Las manos de Yelena, alumna de Antón que trabaja en la taberna de su padre, se expanden en tres direcciones metafóricas, que nos muestran el contraste entre la juventud y la dureza del trabajo:

Tienen un hermoso dibujo, dedos finos que podrían producir caricias insufribles, perfil de alas, pero la piel está escareada, enrojecida, fruta mal pelada, carne sin flor. (p. 168)

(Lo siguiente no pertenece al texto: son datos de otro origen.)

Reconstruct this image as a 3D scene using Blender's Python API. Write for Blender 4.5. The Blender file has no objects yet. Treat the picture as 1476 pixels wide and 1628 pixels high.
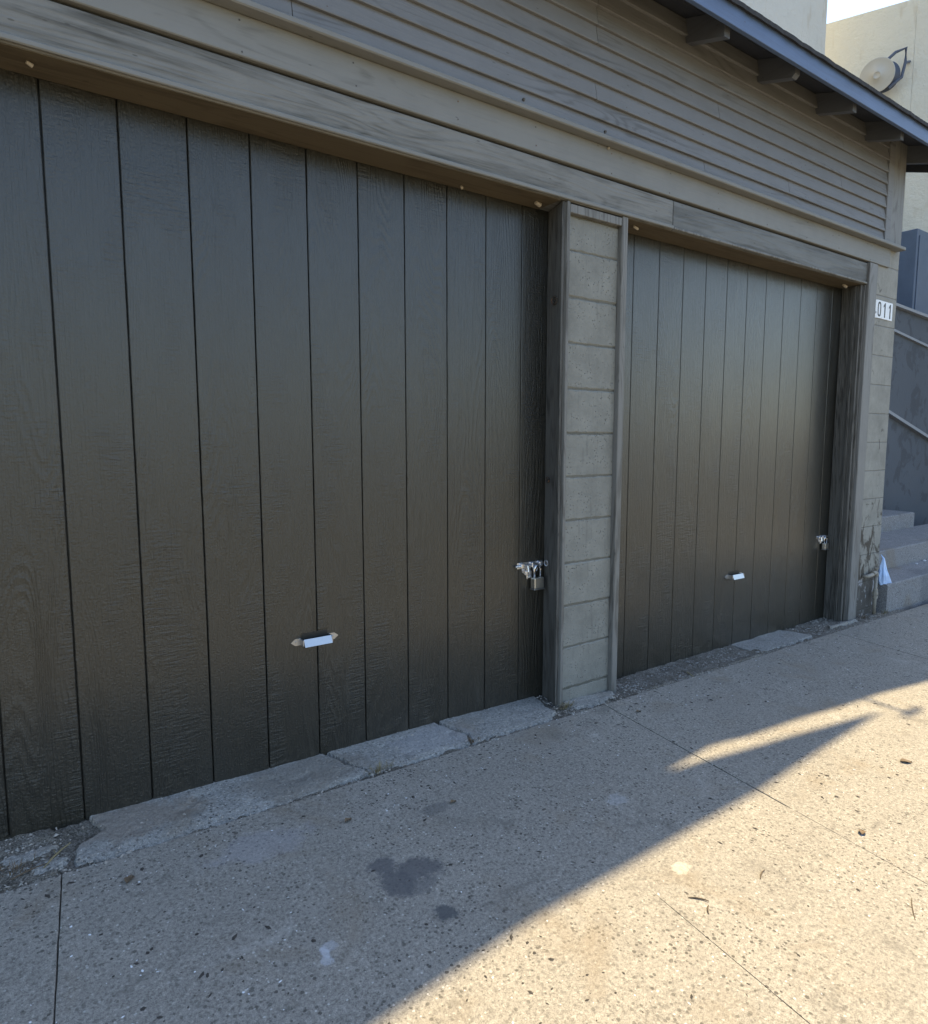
import bpy, bmesh, math, random
from mathutils import Vector, Matrix, noise
random.seed(7)
S = bpy.context.scene
C = S.collection
# ------------------------------------------------------------------ camera
H = 1.247
cam = bpy.data.cameras.new('camera'); cam.sensor_width = 36; cam.sensor_fit = 'HORIZONTAL'
cam.lens = 1066.6/1476*36; cam.clip_end = 2000; cam.clip_start = 0.02
cam.shift_y = (814-815.7)/1476*-1*-1
co = bpy.data.objects.new('camera', cam); C.objects.link(co)
co.location = (0, -2.239, H)
co.rotation_euler = (math.pi/2-0.1073, 0, -0.6181)
S.camera = co
# ------------------------------------------------------------------ light
SUN = Vector((.48, .11, 1.0))
w = bpy.data.worlds.new('World'); S.world = w; w.use_nodes = True
nt = w.node_tree; sky = nt.nodes.new('ShaderNodeTexSky'); sky.sky_type = 'NISHITA'; sky.sun_disc = False
sky.sun_elevation = math.atan2(1, math.hypot(.48, .11)); sky.sun_rotation = math.atan2(.48, .11)
sky.dust_density = .9; sky.air_density = 1.2; sky.altitude = 50
nt.links.new(sky.outputs[0], nt.nodes['Background'].inputs[0]); nt.nodes['Background'].inputs[1].default_value = 0.15
sl = bpy.data.lights.new('sun', 'SUN'); sl.energy = 5.0; sl.angle = math.radians(.55); sl.color = (1, .80, .49)
so = bpy.data.objects.new('sun', sl); C.objects.link(so); so.rotation_euler = SUN.to_track_quat('Z', 'Y').to_euler(); so.location = (4, 1, 9)
S.view_settings.view_transform = 'Standard'; S.view_settings.look = 'None'; S.view_settings.exposure = 1.13; S.view_settings.gamma = 1
S.view_settings.use_curve_mapping = False

# ------------------------------------------------------------------ node helper
def lk(nt, a, b): nt.links.new(a, b)
def N(nt, typ, ins=None, **props):
    n = nt.nodes.new('ShaderNode'+typ)
    for k, v in props.items(): setattr(n, k, v)
    for k, v in (ins or {}).items():
        s = n.inputs[k]
        if isinstance(v, bpy.types.NodeSocket): nt.links.new(v, s)
        else:
            if hasattr(s.default_value, '__len__') and len(s.default_value) == 4 and len(v) == 3: v = (*v, 1)
            s.default_value = v
    return n
def M2(nt, op, a, b=0.0, c=None, clamp=False):
    n = N(nt, 'Math', {0: a, 1: b}, operation=op, use_clamp=clamp)
    if c is not None:
        if isinstance(c, bpy.types.NodeSocket): nt.links.new(c, n.inputs[2])
        else: n.inputs[2].default_value = c
    return n.outputs[0]
def ramp(nt, x, pts):   # pts [(pos, value or colour)]
    r = N(nt, 'ValToRGB', {0: x}); e = r.color_ramp.elements
    while len(e) < len(pts): e.new(.5)
    for i, (p, c) in enumerate(pts):
        e[i].position = p
        e[i].color = (c, c, c, 1) if not hasattr(c, '__len__') else (*c, 1)
    return r.outputs[0]
def mix(nt, f, a, b, mode='MIX'):
    n = nt.nodes.new('ShaderNodeMix'); n.data_type = 'RGBA'; n.blend_type = mode
    for s, v in ((n.inputs[0], f), (n.inputs[6], a), (n.inputs[7], b)):
        if isinstance(v, bpy.types.NodeSocket): nt.links.new(v, s)
        elif hasattr(v, '__len__'): s.default_value = (*v, 1)[:4]
        else: s.default_value = v
    return n.outputs[2]
def pos(nt, scale=(1, 1, 1), rnd=0.0):
    g = N(nt, 'NewGeometry').outputs['Position']
    m = N(nt, 'Mapping', {0: g, 3: scale})
    if rnd:
        r = N(nt, 'ObjectInfo').outputs['Random']
        cx = N(nt, 'CombineXYZ', {0: M2(nt, 'MULTIPLY', r, rnd), 1: M2(nt, 'MULTIPLY', r, rnd*1.7), 2: M2(nt, 'MULTIPLY', r, rnd*2.3)})
        a = N(nt, 'VectorMath', {0: m.outputs[0], 1: cx.outputs[0]}, operation='ADD')
        return a.outputs[0]
    return m.outputs[0]
def noi(nt, v, scale, detail=3, rough=.5, dist=0.0):
    return N(nt, 'TexNoise', {'Vector': v, 'Scale': scale, 'Detail': detail, 'Roughness': rough, 'Distortion': dist}).outputs[0]
def newmat(name):
    m = bpy.data.materials.new(name); m.use_nodes = True
    nt = m.node_tree; b = nt.nodes['Principled BSDF']
    return m, nt, b
def setb(nt, b, **kw):
    for k, v in kw.items():
        s = b.inputs[k.replace('_', ' ')]
        if isinstance(v, bpy.types.NodeSocket): nt.links.new(v, s)
        elif hasattr(v, '__len__') and len(v) == 3 and s.type == 'RGBA': s.default_value = (*v, 1)
        else: s.default_value = v
def bump(nt, h, dist, strength=1.0, normal=None):
    i = {'Height': h, 'Distance': dist, 'Strength': strength}
    if normal is not None: i['Normal'] = normal
    return N(nt, 'Bump', i).outputs[0]
def simple(name, col, rough=.6, metal=0.0, nscale=30, var=.25, bd=.0006, axis=None):
    m, nt, b = newmat(name)
    p = pos(nt, axis or (1, 1, 1), 3.0)
    n1 = noi(nt, p, nscale, 5, .6)
    c = mix(nt, n1, tuple(x*(1-var) for x in col), tuple(min(1, x*(1+var)) for x in col))
    setb(nt, b, Base_Color=c, Roughness=rough, Metallic=metal, Normal=bump(nt, n1, bd))
    return m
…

Este otro ejemplo se refiere a la nieve, y también hay contraste, esta vez entre un símil degradante y una metáfora solemne:

La nieve reposa también, pero su quietud parece engañosa, revuelta y encrespada como una sábana en una cama de pensión barata: el último trabajo del viento ha dejado impreso en ella un oleaje inmóvil y triste de mar paralizado.  (p. 307)

En la cantina de la estación, una pobre mujer intenta vender las figuritas de cristal que le correspondieron cuando cerró la fábrica. En un momento dado, se apaga la luz y se enciende la comparación:

En un movimiento instintivo, la mujer  se pone en alerta e inclina su cuerpo sobre las figuras, como la madre que, en una noche de apagón, se acerca a sus hijos pequeños para tranquilizarlos y les habla suavemente tratando de hacer luz con las palabras. (p. 119)

Ahí está la clave: hacer luz con las palabras, aunque solo sea la de un sol que apenas se eleva sobre el horizonte, aunque solo sea la del súbito oleaje verde de una aurora boreal.